----- SOURCE EXCERPT

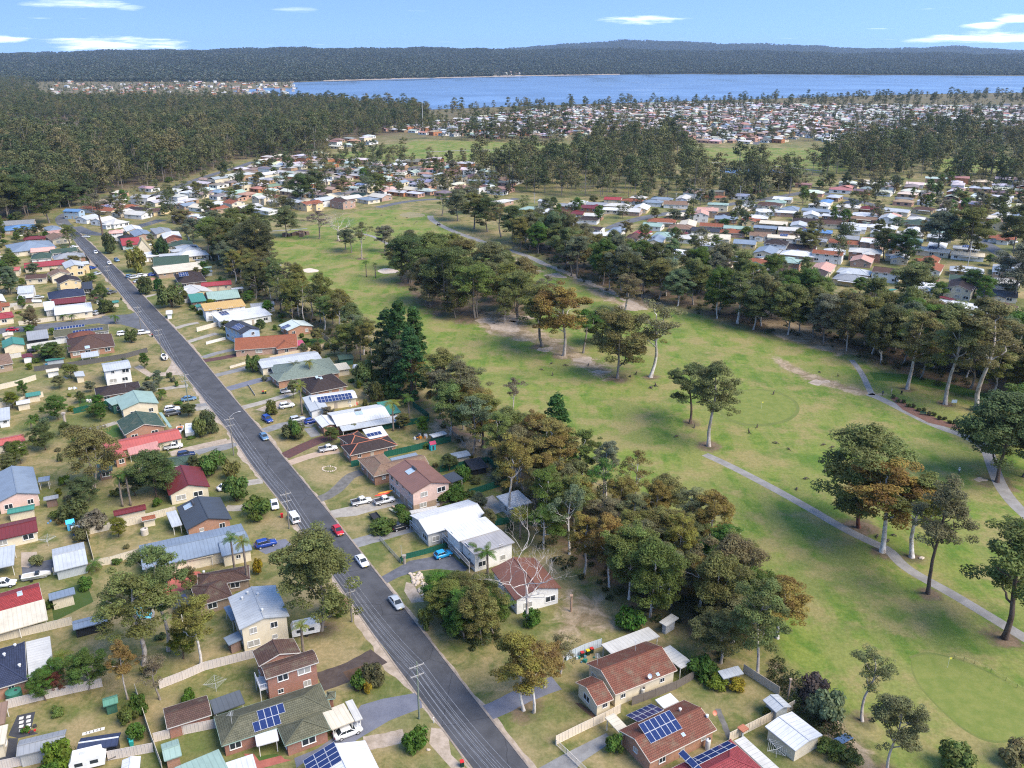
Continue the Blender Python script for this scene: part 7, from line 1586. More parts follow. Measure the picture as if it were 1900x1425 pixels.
# ------------------------------------------------------------------ woods too large to count: instanced on points
LIB = D.collections.new('instancing_library')         # not linked to the scene
def far_tree(seed, H, cr, base, n, size, clumps, mat, bark):
    rs = np.random.RandomState(seed); C, R_ = [], []
    for k in range(clumps):
        a = rs.uniform(0, 6.28); f = rs.uniform(0, 1) ** .55; z = rs.uniform(base, .95); q = cr * f * math.sqrt(max(.08, 1 - ((z - (base + .95) / 2) / ((.98 - base) / 2)) ** 2)); C.append((q * math.cos(a), q * math.sin(a), H * z)); R_.append(cr * rs.uniform(.24, .42))
    Q, R = leaf_quads(rs, C, R_, [n // clumps] * clumps, size, jt=.2, cm=.75); T = []
    for s in range(3 if bark else 0):
        a = rs.uniform(0, 6.28); x1, y1 = cr * .45 * math.cos(a) * (s > 0), cr * .45 * math.sin(a) * (s > 0); w = .22 if s == 0 else .12; z0, z1 = (0, H * .75) if s == 0 else (H * base * .8, H * .8)
        for dx, dy in ((w, 0), (0, w)): T.append([(-dx, -dy, z0), (dx, dy, z0), (x1 + dx * .5, y1 + dy * .5, z1), (x1 - dx * .5, y1 - dy * .5, z1)])
    V = np.concatenate([Q, np.array(T)]) if T else Q; R = np.concatenate([R, np.full(len(T), .5)]); me = quads_mesh('forest_tree', V, mat, R)
    if T: me.materials.append(bark); mi = np.zeros(len(V), dtype=np.int32); mi[len(Q):] = 1; me.polygons.foreach_set('material_index', mi)
    return D.objects.new('forest_tree', me)
def scatter(name, label, pts, scales, objs, seed):
    coll = D.collections.new(name + '_kinds'); [coll.objects.link(o) for o in objs]
    rs = np.random.RandomState(seed); n = len(pts); me = D.meshes.new(name); me.vertices.add(n); me.vertices.foreach_set('co', np.asarray(pts, dtype=np.float32).ravel())
    for nm, tp, arr in (('sc', 'FLOAT', scales), ('rz', 'FLOAT', rs.uniform(0, 6.28, n)), ('pi', 'INT', rs.randint(0, len(objs), n))):
        at = me.attributes.new(nm, tp, 'POINT'); at.data.foreach_set('value', np.asarray(arr, dtype=np.float32 if tp == 'FLOAT' else np.int32))
    me.update(); o = ob(name, me); ng = D.node_groups.new(name, 'GeometryNodeTree'); ng.interface.new_socket('Geometry', in_out='INPUT', socket_type='NodeSocketGeometry'); ng.interface.new_socket('Geometry', in_out='OUTPUT', socket_type='NodeSocketGeometry')
    N = ng.nodes.new; L = ng.links.new; gi, go = N('NodeGroupInput'), N('NodeGroupOutput'); ci = N('GeometryNodeCollectionInfo'); ci.inputs['Collection'].default_value = coll; ci.inputs['Separate Children'].default_value = True; ci.inputs['Reset Children'].default_value = True
    ip = N('GeometryNodeInstanceOnPoints'); ip.inputs['Pick Instance'].default_value = True
    def at(nm, tp): a = N('GeometryNodeInputNamedAttribute'); a.data_type = tp; a.inputs['Name'].default_value = nm; return next(s for s in a.outputs if s.enabled and s.name == 'Attribute')
    cb = N('ShaderNodeCombineXYZ'); L(at('rz', 'FLOAT'), cb.inputs[2]); L(cb.outputs[0], ip.inputs['Rotation']); L(at('sc', 'FLOAT'), ip.inputs['Scale']); L(at('pi', 'INT'), ip.inputs['Instance Index'])
    mp_ = N('GeometryNodeMeshToPoints'); L(gi.outputs[0], mp_.inputs[0]); L(mp_.outputs[0], ip.inputs['Points']); L(ci.outputs[0], ip.inputs['Instance']); L(ip.outputs[0], go.inputs[0])
    md = o.modifiers.new('scatter', 'NODES'); md.node_group = ng; tag(o, label, 'woodland', kind='stuff'); return o
ML = m_leaf_far((.050, .070, .028), (.096, .108, .042), (.140, .122, .055)); MLH = m_leaf_far((.038, .056, .040), (.056, .072, .050), (.084, .090, .070)); MB_ = m_flat((.30, .26, .22), .9)
FT = [far_tree(200 + k, (18, 21, 24, 16, 20, 22, 14, 23)[k], (6.2, 5.4, 6.0, 6.6, 5.0, 6.8, 5.0, 5.2)[k], (.2, .34, .45, .15, .3, .38, .1, .5)[k], 1300, .60, 30, ML, MB_) for k in range(8)]
FH = [far_tree(220 + k, 18, 9, .1, 110, 3.4, 10, MLH, None) for k in range(4)]
def wood_pts(poly, n, seed, sp=5.5):
    rs = np.random.RandomState(seed); P = np.array(poly); lo, hi = P.min(0), P.max(0); q = lo + (hi - lo) * rs.rand(int(n), 2); q = q[inside(q, poly)]
    g = {}; out = []
    for p in q:
        k = (int(p[0] // sp), int(p[1] // sp))
        if k in g: continue
        g[k] = 1; out.append(p)
    return np.array(out).reshape(-1, 2)
WOODS = [FOREST, W2([(870,340),(1000,308),(1200,302),(1300,330),(1500,345),(1490,368),(1300,372),(1100,372),(975,356)]), W2([(1500,316),(1560,285),(1640,280),(1760,285),(1740,325),(1600,335),(1510,335)]), W2([(1640,275),(1720,252),(1910,262),(1910,292),(1740,292)]), W2([(1760,322),(1910,322),(1910,345),(1770,340)]),
         W2([(560,186),(640,200),(790,208),(1000,200),(1300,191),(1600,184),(1910,178),(1910,190),(1600,196),(1300,200),(1000,211),(800,228),(700,240),(640,230)]), W2([(1070,300),(1110,268),(1270,272),(1290,300)]), W2([(780,258),(900,254),(1050,256),(1060,264),(900,262)]), W2([(1600,300),(1640,282),(1660,300),(1650,330),(1610,330)]), W2([(-300,150),(60,150),(75,165),(70,186),(-300,186)]), W2([(590,300),(640,290),(760,292),(770,302),(650,308)])]
pts = []
for k, (w, n) in enumerate(zip(WOODS, (32000, 560, 300, 330, 200, 2000, 300, 120, 100, 6000, 100))):
    q = wood_pts(w, n, 300 + k, 12.0 if k else 9.8); pts.append(q)
sc2 = wood_pts(REG[5][0], 6000, 400, 11); sc2 = np.array([p for p in sc2 if not any(abs(p[0] - s[1][0]) < 6 and abs(p[1] - s[1][1]) < 6 for s in rest if s[3] == 5)]).reshape(-1, 2)
mid = np.concatenate([wood_pts(REG[2][0], 300, 410, 12), wood_pts(REG[3][0], 320, 411, 12)]); mid = np.array([p for p in mid if not est_ok(p)]).reshape(-1, 2)
town_t = np.array([(G(u, v).x, G(u, v).y) for u, v in zip(np.random.RandomState(2).uniform(60, 560, 800), np.random.RandomState(3).uniform(143, 182, 800))])
pts = np.concatenate(pts + [sc2[:1500], mid, town_t]); pts = pts[~inside(pts, W2(LAKE))]
pts = pts[~inside(pts, W2([(28,224),(150,224),(165,262),(20,262)]))]; rs_ = np.random.RandomState(17)
sc_ = np.clip(rs_.normal(1.12, .30, len(pts)), .45, 1.75); sc_[pts[:, 1] > 1150] *= .76; sc_[len(pts) - len(town_t) - len(mid) - len(sc2[:1500]):] *= .60
scatter('woodland', 'grey green eucalypt forest reaching to the lake', np.column_stack([pts, np.zeros(len(pts))]), sc_, FT, 1)
hp, hs = [], []
for _ in range(60000):
    u = rs_.uniform(-150, 2050); s = interp(u, SHORE); d = s + (7700 - s) * rs_.rand() ** 1.15
    if abs(u - 942) < 26 and d < s + 330 and rs_.rand() < .75: continue
    if 370 < u < 470 and 6500 < d < 7000: continue
    hp.append(hill_p(u, d, 1, -3)); hs.append(rs_.uniform(.7, 1.25))
for _ in range(14000): u = rs_.uniform(880, 2050); d = rs_.uniform(10500, 13100); hp.append(hill_p(u, d, 2, -4)); hs.append(rs_.uniform(1.1, 2.0))
for _ in range(9000):
    u = rs_.uniform(-150, 560); v = rs_.uniform(118, 152); q = G(u, v)
    if q.y < interp(u, SHORE) + 50: hp.append((q.x, q.y, -1)); hs.append(rs_.uniform(.6, 1.1))
scatter('hill_forest', 'blue green forest covering the far hills', hp, hs, FH, 2)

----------

Pull every line containing "scene" from the data.

#### COMPLETE RESPONSE:
Continue the Blender Python script for this scene: part 7, from line 1586. More parts follow. Measure the picture as if it were 1900x1425 pixels.
LIB = D.collections.new('instancing_library')         # not linked to the scene